The cost of this was truly shocking. Around a hundred and thirty hostages were killed (the numbers are still disputed) and more than four hundred wounded, many of them cut down by the military’s bullets rather than the terrorists. When the guns fell silent with the hostages still under Chechen control, the Russian government negotiated a deal whereby the kidnappers returned to Chechnya (triumphant), the Russian military announced a ceasefire, and peace talks began. During the talks Dudayev was killed by the GRU operation.
It was in November 1996, as he settled into the personnel department, that papers were signed outlining the new relationship between Chechnya and the Russian state. The whole venture had been the most awful disaster. There were more than five thousand dead Russian soldiers, tens of thousands of Chechens, and Grozny had been utterly flattened. At times during the Russian assault, twenty thousand artillery shells a day had been fired into the Chechen capital. But there was also something bigger at stake, so soon after the withdrawal from Afghanistan, collapse of the Warsaw Pact, and of the USSR itself.
For officers of Skripal’s generation the loss of the old Soviet republics (following the failed coup of 1991) had already robbed Russia of its protective shield in Europe, the Caucasus and Central Asia. But now, having been outmanoeuvred by a bunch of Chechen fanatics, he could see the next line of defence, the autonomous republics of the north Caucasus, crumbling too. Almost everyone of his generation and military background looked upon these events with alarm and some anger.
In this security turmoil Yeltsin had faced the other way as the KGB, broken up after its involvement in the 1991 coup attempt, started to reconstitute itself. Its 2nd Chief Directorate, previously responsible for the domestic surveillance state, evolved through being a security ministry and counterterrorist service into, in 1995, the Federalnoye Sluzhbe Bezopasnosti – the FSB, or Federal Security Service. It took possession of that forbidding building in Moscow’s Dzerzhinsky Square, the Lubyanka. There, with the toppling of KGB founder Dzerzhinsky’s statue in August 1991, the revolution reached its symbolic climax.
In was in 1996–1997 though, as Skripal established himself in his new job and his patron General Korabelnikov was ascending to the helm of the GRU, that the FSB started to make its presence felt again in all sorts of ways. The Chechen conflict had produced acts of terrorism in Russian cities and, understandably, there was a public desire to see some kind of effort to counter the bombers. But the end of communism had produced all sorts of other changes too, ones many people welcomed, like seeing Western companies open operations in Russia, much more foreign travel, and interactions of many other kinds with foreigners.

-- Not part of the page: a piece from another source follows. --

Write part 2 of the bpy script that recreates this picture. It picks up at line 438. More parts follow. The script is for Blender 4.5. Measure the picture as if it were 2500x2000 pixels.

The FSB, little by little, began to reassert itself. In some places, familiar faces, those burly chekists in leather coats, reappeared in the old 1st Department offices, particularly of institutions engaged in any kind of sensitive dealings with the West. Prosecutions started, like that of Alexander Nikitin, a former naval officer, that seemed to sit badly with Russia’s newly espoused democratic principles. He was arrested in 1996 and charged with treason. His crime was gathering information about nuclear contamination for an environmental group. It took him until 2000 to get acquitted.
As the Nikitin case rumbled on all sorts of new FSB files were opened: on Russians working with Western NGOs; on people doing business in certain areas deemed sensitive; and on journalists covering certain topics, notably the Chechen conflict. The KGB veterans who had slipped back into positions of command throughout the FSB saw these contacts with foreigners as part of something much more sinister, an epidemic of actual espionage enabled by the dissolution of the iron curtain.